No es suficiente todavía. Hay que insultar a domicilio, y así, en los buzones aparecen, de cuando en cuando, folletos ofensivos contra los escritores y críticos de la conspiración judeomasónica. A uno de nuestros mejores novelistas le ha salido una especie de don Diego Clemencín devaluado (el del XVIII le corregía a Cervantes el estilo, pero tenía maneras), que periódicamente envía por correo la relación de las escandalosas faltas contra el idioma y la cultura que perpetra el exitoso narrador. Con seudónimo, claro, con seudónimo, a imagen, y semejanza de la liberal casa matriz.

Lo que digo puede parecer exagerado, pero no lo es. En modo alguno se trata de pretender que la sociedad literaria sea una entidad angélica, pero sí de exigir un mínimo juego limpio. Invocar a estas alturas a Lope de Vega y a Góngora lanzándose insultos es, además de una falta de respeto a estos gigantes de la literatura universal -la falta de respeto está en- compararse a ellos-, es, digo, un craso anacronismo: en el XVII la joroba, la cojera, la enanez, eran objeto de burla y chanza socialmente aceptadas; pero hoy eso ha pasado a la historia, por fortuna. Idéntica suerte deberían correr, por tanto, insultos y denuestos, a falta, preciso, de los tribunales pertinentes. Sería grotesco que el summum de la buena literatura lo marcara el camarada azulenco que pergeña un artículo titulado Hacerse pis, donde arremete, como anuncia, contra sus enemigos, mientras sus demócratas lectores sonríen complacidos ante tanto ingenio.
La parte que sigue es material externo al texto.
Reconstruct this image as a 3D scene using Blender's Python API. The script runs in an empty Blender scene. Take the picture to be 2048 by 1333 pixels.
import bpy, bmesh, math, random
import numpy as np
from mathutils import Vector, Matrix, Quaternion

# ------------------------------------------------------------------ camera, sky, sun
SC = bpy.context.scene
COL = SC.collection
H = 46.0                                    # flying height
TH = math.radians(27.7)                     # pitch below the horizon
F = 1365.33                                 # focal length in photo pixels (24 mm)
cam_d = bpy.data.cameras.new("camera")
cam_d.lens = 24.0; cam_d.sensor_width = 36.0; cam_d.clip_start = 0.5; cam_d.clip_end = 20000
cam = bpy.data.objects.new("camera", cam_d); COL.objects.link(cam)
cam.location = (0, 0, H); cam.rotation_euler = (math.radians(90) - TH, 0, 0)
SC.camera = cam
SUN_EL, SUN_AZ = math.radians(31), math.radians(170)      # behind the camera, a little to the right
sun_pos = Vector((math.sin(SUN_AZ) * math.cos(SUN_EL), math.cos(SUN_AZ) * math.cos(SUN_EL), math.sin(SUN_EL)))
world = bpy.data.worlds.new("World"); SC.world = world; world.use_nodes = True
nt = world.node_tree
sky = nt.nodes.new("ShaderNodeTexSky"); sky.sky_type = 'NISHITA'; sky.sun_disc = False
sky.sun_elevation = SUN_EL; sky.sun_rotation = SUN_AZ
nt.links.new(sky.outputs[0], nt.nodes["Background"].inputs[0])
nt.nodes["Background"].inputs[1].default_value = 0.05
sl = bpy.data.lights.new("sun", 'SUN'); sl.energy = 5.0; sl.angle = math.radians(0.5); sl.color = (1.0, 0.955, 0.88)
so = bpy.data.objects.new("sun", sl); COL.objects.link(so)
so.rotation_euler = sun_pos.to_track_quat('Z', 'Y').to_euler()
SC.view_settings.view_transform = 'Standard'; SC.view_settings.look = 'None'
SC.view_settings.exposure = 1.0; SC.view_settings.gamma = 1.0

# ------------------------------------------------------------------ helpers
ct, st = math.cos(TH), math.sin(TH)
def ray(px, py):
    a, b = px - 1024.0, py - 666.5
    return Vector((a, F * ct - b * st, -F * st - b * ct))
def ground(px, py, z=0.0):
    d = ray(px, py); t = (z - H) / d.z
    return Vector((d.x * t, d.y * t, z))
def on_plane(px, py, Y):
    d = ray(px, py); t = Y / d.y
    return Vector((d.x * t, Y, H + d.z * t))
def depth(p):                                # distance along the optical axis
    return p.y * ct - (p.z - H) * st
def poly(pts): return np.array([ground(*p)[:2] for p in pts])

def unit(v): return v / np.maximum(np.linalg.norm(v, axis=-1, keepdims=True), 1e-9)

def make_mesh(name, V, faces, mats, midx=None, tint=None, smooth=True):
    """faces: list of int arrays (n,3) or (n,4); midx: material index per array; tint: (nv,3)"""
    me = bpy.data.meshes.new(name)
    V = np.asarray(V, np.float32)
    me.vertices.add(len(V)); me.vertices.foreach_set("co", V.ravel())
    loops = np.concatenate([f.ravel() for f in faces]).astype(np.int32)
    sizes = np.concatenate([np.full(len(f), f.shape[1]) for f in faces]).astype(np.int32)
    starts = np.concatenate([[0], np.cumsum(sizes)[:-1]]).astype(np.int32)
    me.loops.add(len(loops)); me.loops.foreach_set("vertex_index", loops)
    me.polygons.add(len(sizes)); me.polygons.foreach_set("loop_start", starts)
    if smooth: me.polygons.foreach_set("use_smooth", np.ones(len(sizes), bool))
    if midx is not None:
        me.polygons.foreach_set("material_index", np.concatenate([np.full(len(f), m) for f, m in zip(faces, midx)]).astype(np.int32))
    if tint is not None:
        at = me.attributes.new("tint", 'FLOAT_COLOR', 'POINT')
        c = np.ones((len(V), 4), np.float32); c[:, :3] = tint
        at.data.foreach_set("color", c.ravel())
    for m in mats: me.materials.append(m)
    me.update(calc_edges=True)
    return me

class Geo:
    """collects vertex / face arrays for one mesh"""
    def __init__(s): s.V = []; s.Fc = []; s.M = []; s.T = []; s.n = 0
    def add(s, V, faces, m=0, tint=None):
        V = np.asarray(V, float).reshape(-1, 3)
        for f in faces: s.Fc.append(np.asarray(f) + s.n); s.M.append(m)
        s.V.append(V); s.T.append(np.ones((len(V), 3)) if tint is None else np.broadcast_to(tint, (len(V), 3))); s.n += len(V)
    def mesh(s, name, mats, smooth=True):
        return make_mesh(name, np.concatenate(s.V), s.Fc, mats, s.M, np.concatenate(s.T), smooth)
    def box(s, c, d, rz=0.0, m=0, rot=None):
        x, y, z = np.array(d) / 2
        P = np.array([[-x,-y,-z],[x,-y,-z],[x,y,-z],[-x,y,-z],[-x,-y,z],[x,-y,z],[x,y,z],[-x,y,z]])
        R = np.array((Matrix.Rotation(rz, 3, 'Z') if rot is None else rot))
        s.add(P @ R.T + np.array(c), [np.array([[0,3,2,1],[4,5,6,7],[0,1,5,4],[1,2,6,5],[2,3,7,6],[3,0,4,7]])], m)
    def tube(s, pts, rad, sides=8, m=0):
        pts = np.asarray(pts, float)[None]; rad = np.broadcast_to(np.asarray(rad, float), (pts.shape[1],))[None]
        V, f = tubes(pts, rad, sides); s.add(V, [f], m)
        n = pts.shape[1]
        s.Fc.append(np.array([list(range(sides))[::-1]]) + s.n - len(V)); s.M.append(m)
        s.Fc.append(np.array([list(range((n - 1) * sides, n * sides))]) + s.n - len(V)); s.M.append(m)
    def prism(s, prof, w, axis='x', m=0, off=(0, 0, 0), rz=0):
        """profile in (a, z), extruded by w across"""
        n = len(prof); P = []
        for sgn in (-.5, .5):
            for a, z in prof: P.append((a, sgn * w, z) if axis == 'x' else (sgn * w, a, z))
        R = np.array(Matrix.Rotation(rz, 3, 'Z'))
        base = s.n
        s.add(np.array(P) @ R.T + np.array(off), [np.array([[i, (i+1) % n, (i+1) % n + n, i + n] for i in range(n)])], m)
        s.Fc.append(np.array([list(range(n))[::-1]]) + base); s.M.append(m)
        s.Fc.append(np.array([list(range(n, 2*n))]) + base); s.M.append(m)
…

En todas las sociedades literarias han existido autores excelentes y mediocres, autores excelentes poco valorados (aunque no muchos) y autores mediocres bien valorados (demasiados). La justicia literaria es fenómeno problemático y cambiante. El afán de triunfo es muy legítimo y el afán de no verse superado también, aunque a veces se echa en falta algo de más generosidad. Pero el insulto, el denuesto, la calumnia, son patrimonio de los navajeros de la literatura, y el hecho es que hay demasiada navaja verbal circulando e hiriendo y sustituyendo el debate por- la agresión, la legítima polémica estética por el empellón palabrero, avulgarado y mordaz.

¿Y la literatura? Como es la que menos importa, la dejamos para mañana, qué le vamos a hacer. "Siempre mañana y nunca mañanamos que dijo el viejo Lope.